A few of them that I have seen and personally I think that they are really good are: Agridigital.io, agriledger.io, Te-food.com, etc. That’s the few I can remember, and they are doing perfectly fine, although they might not be so popular to the extent of you hearing their names and seeing them everywhere on the web.
And what a surprise they don't use a token, they don't have a coin or went through an ICO or IPO and they don't actually have anything to do with real farming but rather transaction brokerage and food and produce traceability, which helps the farmers about 0.01%
I believe that what agriculture really needs is funding; a lot of farmers don’t have enough funds to be able to reach their full potential, so as long as they are given those funds, they will be able to produce more agricultural products and as generate more income. So there should be good platforms that would be giving them this access to investors, which I believe is the target of some of these platforms.
Ever wondered why it is so hard to get access to funding for agricultural farming businesses, even in the EU or US? It's because the profit margins even in good years aren't high at all, right now the average is almost matching the inflation line, and this with all the subsidies from the government. Have a bad year and you barely keep it running without losing money, make a few wrong decisions on what crops you plant, and just because farmers in another country did the same the prices would plunge and you're again in red.
Everyone talks about investing and poeple making money, but it's not like that, I can show you tens of pictures of formers farms all across central Europe who went bankrupt and are not even worth a penny, dilapidated buildings for who the current owner would pay you money when selling them. Europe has abandoned 200 000km2 of agricultural land in the last two decades, almost twice the size of Portugal.

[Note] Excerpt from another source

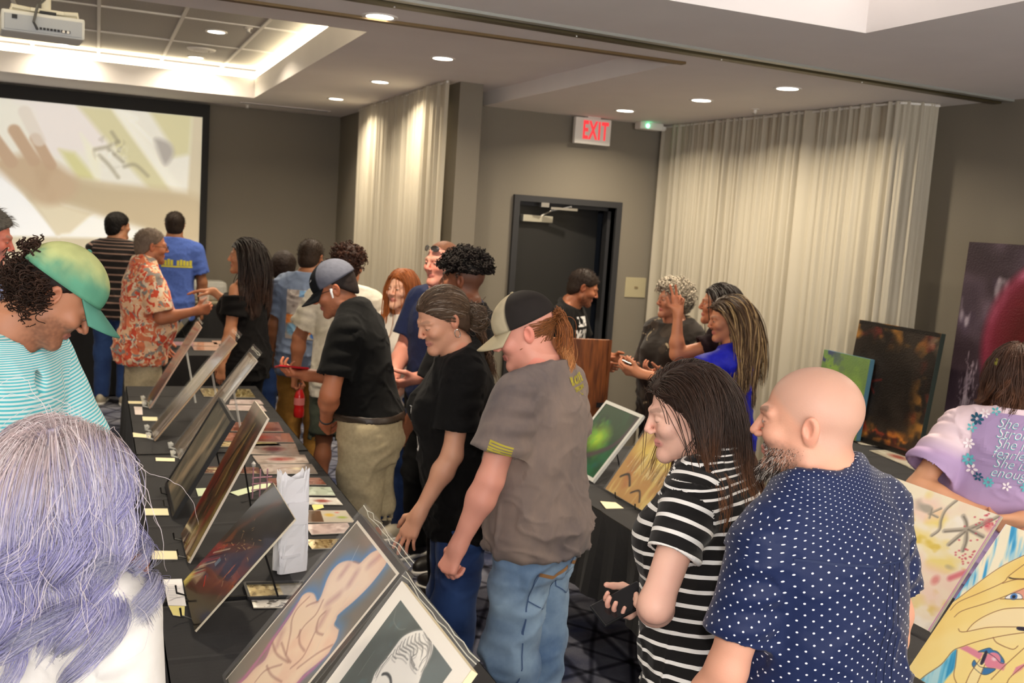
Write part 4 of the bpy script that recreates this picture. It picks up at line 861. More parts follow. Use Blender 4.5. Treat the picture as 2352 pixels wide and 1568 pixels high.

You’d see people talk about other projects, like gaming, but you wouldn’t see anyone talking about agriculture. Another thing is that the team behind these projects needs to add extra efforts in pushing these projects further to success.
And it's better this way because while everyone can become a gamer about 99% of the people know shit about agriculture, for most of them is plowing throwing seed and fertilizer, and then getting the crop if I ask about selling moisture levels, drying costs, kernel respiration rates I'm going to see a lot of Pikachu faces.
Let's go into hog farming or cattle and I'm going to tell you that safety and environmental regulations are stuffier than all the whitepapers for all the tokens in the world combined.
So let's leave things for the ones that know about it and stop throwing money at obvious get-rich schemes (for the "dev" team).